Comment by lyaa
4 years ago
The complexity of many applications does not come from the client-facing features but rather from other business requirements.
For example, interaction analytics, A/B testing support, targeted updates, predictive caching, obfuscation and security, etc. For large companies, setting up the code base so new junior employees can start making contributions fast is also important and that adds to the total complexity too.
It's so much simpler to build an app if all you needed to do is get the minimum features done.

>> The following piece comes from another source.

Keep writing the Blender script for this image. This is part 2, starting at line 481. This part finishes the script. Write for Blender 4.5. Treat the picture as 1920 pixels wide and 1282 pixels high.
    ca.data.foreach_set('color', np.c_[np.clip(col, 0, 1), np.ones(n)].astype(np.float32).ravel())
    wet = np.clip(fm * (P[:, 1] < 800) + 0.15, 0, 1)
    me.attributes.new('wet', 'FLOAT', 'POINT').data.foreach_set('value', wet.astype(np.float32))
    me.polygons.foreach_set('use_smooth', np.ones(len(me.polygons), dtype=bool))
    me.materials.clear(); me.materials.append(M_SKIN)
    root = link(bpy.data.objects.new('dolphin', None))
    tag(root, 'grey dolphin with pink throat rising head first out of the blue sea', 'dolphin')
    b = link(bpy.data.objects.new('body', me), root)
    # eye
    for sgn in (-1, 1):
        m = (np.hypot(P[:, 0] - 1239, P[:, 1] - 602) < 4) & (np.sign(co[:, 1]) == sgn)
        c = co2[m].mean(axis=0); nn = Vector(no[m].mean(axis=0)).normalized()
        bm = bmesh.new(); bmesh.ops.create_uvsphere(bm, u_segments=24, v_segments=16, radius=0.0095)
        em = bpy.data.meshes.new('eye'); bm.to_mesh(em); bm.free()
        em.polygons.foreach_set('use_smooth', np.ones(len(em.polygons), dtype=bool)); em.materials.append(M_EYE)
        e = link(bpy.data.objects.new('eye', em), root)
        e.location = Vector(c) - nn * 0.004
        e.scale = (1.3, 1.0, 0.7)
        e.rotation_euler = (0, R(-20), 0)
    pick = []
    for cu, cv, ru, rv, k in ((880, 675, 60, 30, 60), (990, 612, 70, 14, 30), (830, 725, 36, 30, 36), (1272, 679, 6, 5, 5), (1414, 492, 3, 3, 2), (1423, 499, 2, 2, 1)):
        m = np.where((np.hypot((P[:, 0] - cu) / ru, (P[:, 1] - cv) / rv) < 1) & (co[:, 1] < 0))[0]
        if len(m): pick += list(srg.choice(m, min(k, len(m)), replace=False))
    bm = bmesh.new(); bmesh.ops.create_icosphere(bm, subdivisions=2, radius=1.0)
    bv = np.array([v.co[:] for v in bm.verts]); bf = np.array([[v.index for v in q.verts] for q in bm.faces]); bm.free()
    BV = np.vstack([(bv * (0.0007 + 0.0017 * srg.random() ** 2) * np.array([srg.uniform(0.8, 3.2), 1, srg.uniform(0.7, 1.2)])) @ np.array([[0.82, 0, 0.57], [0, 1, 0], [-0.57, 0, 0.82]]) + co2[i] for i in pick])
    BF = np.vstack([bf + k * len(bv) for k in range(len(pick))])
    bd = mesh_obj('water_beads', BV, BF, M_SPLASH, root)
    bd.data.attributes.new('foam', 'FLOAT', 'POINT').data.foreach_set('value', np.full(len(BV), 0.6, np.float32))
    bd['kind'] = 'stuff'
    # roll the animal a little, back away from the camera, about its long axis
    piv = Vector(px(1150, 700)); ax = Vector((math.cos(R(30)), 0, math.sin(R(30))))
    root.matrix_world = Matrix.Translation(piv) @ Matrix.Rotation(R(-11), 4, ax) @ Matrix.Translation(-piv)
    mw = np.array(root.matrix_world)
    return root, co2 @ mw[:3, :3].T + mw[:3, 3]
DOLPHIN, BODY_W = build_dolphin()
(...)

Yeah, not really. I've worked at some big companies, and currently at one you almost certainly have heard about in the news. The features you describe don't justify the complexity of these apps. Usually these features are implemented without any real consideration for the overall architecture, independently, and within a bubble such that the engineers and PMs on the project locally maximize the feature's complexity. Then it cascades when the feature is integrated into the rest of the app.
I think we differ in what we consider "justification." It seems to me that you are using the moral judgement of the sacrifice of perfect-pretty-code while I am considering the business-operations evaluation.
For a company which needs teams to implement features independently, the bubble you judge to be negative could indeed be an acceptable, or even necessary, compromise. The business decision to have independent teams might introduce complexity, sure, but within the context of the company's needs and goals, it might be a good choice and thus the added complexity is justified in my view.
The goal of any company is not to generate the most optimized code base. It only needs code that works for its purposes. It's a necessary balance which carries risks and opportunities.
I don't disagree with your last paragraph. I think we just disagree on where that line is reasonably drawn.